==== Record list

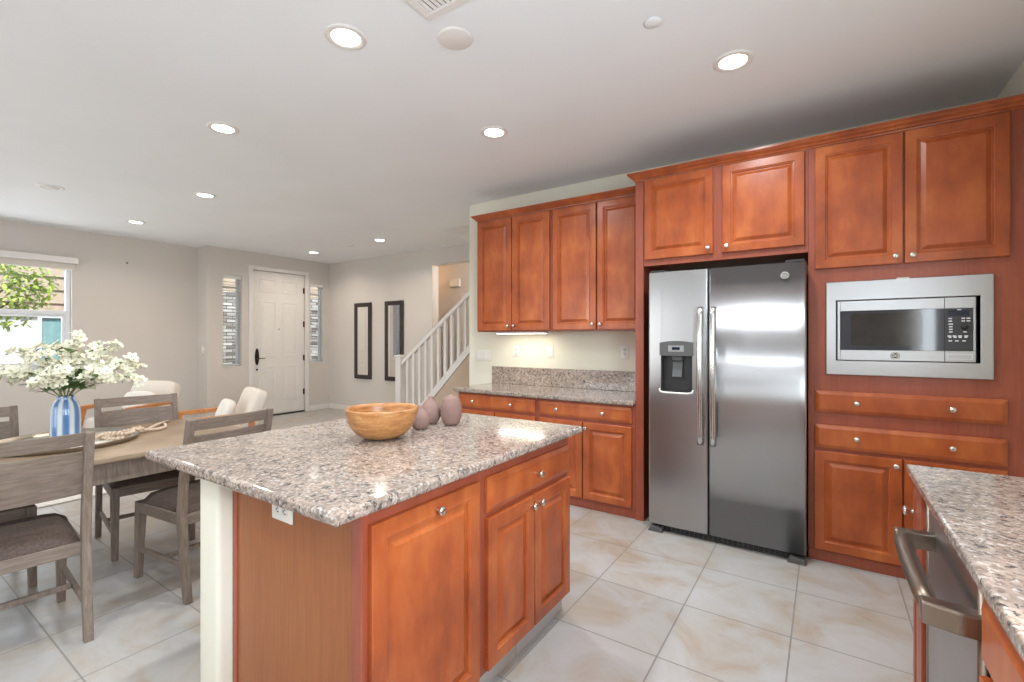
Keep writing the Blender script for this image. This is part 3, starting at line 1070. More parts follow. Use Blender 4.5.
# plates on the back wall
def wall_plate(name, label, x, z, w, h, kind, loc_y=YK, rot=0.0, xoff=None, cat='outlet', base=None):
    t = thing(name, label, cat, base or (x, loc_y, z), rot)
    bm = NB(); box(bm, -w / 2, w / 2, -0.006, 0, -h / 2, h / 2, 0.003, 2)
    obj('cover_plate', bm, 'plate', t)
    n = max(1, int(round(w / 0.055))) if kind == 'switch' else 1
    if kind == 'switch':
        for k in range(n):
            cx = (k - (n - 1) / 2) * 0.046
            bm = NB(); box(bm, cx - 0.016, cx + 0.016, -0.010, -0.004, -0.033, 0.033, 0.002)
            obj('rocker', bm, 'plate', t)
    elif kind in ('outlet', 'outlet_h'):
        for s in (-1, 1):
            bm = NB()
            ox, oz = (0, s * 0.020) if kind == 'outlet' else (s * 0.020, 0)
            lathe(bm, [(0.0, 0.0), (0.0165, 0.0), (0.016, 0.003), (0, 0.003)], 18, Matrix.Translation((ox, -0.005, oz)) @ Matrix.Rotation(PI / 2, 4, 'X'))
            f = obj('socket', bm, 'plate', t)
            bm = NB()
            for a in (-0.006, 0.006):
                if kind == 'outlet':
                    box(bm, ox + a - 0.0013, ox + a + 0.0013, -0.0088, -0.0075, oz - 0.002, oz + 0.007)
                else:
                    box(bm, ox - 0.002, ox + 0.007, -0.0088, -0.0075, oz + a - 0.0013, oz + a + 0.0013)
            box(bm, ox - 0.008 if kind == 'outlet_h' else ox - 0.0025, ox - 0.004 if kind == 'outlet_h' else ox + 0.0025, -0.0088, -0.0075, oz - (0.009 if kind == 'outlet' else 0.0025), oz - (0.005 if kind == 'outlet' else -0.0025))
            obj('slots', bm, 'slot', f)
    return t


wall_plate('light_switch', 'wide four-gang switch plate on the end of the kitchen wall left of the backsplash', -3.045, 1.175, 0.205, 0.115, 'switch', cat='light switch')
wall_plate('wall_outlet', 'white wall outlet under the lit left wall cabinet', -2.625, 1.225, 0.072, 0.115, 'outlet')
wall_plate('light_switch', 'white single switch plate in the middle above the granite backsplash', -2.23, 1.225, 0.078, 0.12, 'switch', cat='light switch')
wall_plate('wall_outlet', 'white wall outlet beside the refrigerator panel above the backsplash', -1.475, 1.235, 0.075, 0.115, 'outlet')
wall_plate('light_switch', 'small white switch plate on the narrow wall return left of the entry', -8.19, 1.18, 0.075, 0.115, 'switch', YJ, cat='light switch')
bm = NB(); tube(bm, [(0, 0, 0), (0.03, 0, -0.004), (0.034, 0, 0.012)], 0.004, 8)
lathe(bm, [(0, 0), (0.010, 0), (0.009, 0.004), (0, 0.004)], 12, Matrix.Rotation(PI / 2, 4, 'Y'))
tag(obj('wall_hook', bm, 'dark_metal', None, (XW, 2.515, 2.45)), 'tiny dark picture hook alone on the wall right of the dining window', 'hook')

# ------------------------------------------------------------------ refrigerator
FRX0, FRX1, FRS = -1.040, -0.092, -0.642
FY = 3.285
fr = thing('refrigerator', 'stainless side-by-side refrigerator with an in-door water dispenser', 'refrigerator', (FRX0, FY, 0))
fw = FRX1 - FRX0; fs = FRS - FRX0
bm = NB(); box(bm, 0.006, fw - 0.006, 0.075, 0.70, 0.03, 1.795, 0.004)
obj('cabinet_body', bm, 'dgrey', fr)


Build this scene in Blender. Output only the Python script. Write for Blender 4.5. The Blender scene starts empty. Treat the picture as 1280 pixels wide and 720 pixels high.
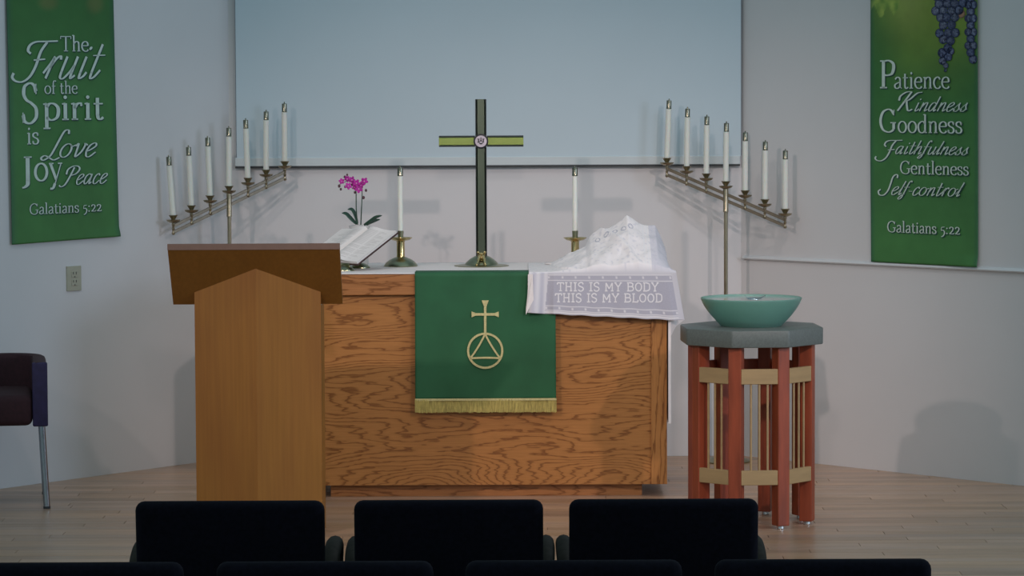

========

- [Aim]: Restate each line of the records exactly; pictures do not belong in the copy.

- [Written reply]:
Keep writing the Blender script for this image. This is part 3, starting at line 1070. More parts follow. Use Blender 4.5.
# plates on the back wall
def wall_plate(name, label, x, z, w, h, kind, loc_y=YK, rot=0.0, xoff=None, cat='outlet', base=None):
    t = thing(name, label, cat, base or (x, loc_y, z), rot)
    bm = NB(); box(bm, -w / 2, w / 2, -0.006, 0, -h / 2, h / 2, 0.003, 2)
    obj('cover_plate', bm, 'plate', t)
    n = max(1, int(round(w / 0.055))) if kind == 'switch' else 1
    if kind == 'switch':
        for k in range(n):
            cx = (k - (n - 1) / 2) * 0.046
            bm = NB(); box(bm, cx - 0.016, cx + 0.016, -0.010, -0.004, -0.033, 0.033, 0.002)
            obj('rocker', bm, 'plate', t)
    elif kind in ('outlet', 'outlet_h'):
        for s in (-1, 1):
            bm = NB()
            ox, oz = (0, s * 0.020) if kind == 'outlet' else (s * 0.020, 0)
            lathe(bm, [(0.0, 0.0), (0.0165, 0.0), (0.016, 0.003), (0, 0.003)], 18, Matrix.Translation((ox, -0.005, oz)) @ Matrix.Rotation(PI / 2, 4, 'X'))
            f = obj('socket', bm, 'plate', t)
            bm = NB()
            for a in (-0.006, 0.006):
                if kind == 'outlet':
                    box(bm, ox + a - 0.0013, ox + a + 0.0013, -0.0088, -0.0075, oz - 0.002, oz + 0.007)
                else:
                    box(bm, ox - 0.002, ox + 0.007, -0.0088, -0.0075, oz + a - 0.0013, oz + a + 0.0013)
            box(bm, ox - 0.008 if kind == 'outlet_h' else ox - 0.0025, ox - 0.004 if kind == 'outlet_h' else ox + 0.0025, -0.0088, -0.0075, oz - (0.009 if kind == 'outlet' else 0.0025), oz - (0.005 if kind == 'outlet' else -0.0025))
            obj('slots', bm, 'slot', f)
    return t


wall_plate('light_switch', 'wide four-gang switch plate on the end of the kitchen wall left of the backsplash', -3.045, 1.175, 0.205, 0.115, 'switch', cat='light switch')
wall_plate('wall_outlet', 'white wall outlet under the lit left wall cabinet', -2.625, 1.225, 0.072, 0.115, 'outlet')
wall_plate('light_switch', 'white single switch plate in the middle above the granite backsplash', -2.23, 1.225, 0.078, 0.12, 'switch', cat='light switch')
wall_plate('wall_outlet', 'white wall outlet beside the refrigerator panel above the backsplash', -1.475, 1.235, 0.075, 0.115, 'outlet')
wall_plate('light_switch', 'small white switch plate on the narrow wall return left of the entry', -8.19, 1.18, 0.075, 0.115, 'switch', YJ, cat='light switch')
bm = NB(); tube(bm, [(0, 0, 0), (0.03, 0, -0.004), (0.034, 0, 0.012)], 0.004, 8)
lathe(bm, [(0, 0), (0.010, 0), (0.009, 0.004), (0, 0.004)], 12, Matrix.Rotation(PI / 2, 4, 'Y'))
tag(obj('wall_hook', bm, 'dark_metal', None, (XW, 2.515, 2.45)), 'tiny dark picture hook alone on the wall right of the dining window', 'hook')

# ------------------------------------------------------------------ refrigerator
FRX0, FRX1, FRS = -1.040, -0.092, -0.642
FY = 3.285
fr = thing('refrigerator', 'stainless side-by-side refrigerator with an in-door water dispenser', 'refrigerator', (FRX0, FY, 0))
fw = FRX1 - FRX0; fs = FRS - FRX0
bm = NB(); box(bm, 0.006, fw - 0.006, 0.075, 0.70, 0.03, 1.795, 0.004)
obj('cabinet_body', bm, 'dgrey', fr)


Build this scene in Blender. Output only the Python script. Write for Blender 4.5. The Blender scene starts empty. Treat the picture as 1280 pixels wide and 720 pixels high.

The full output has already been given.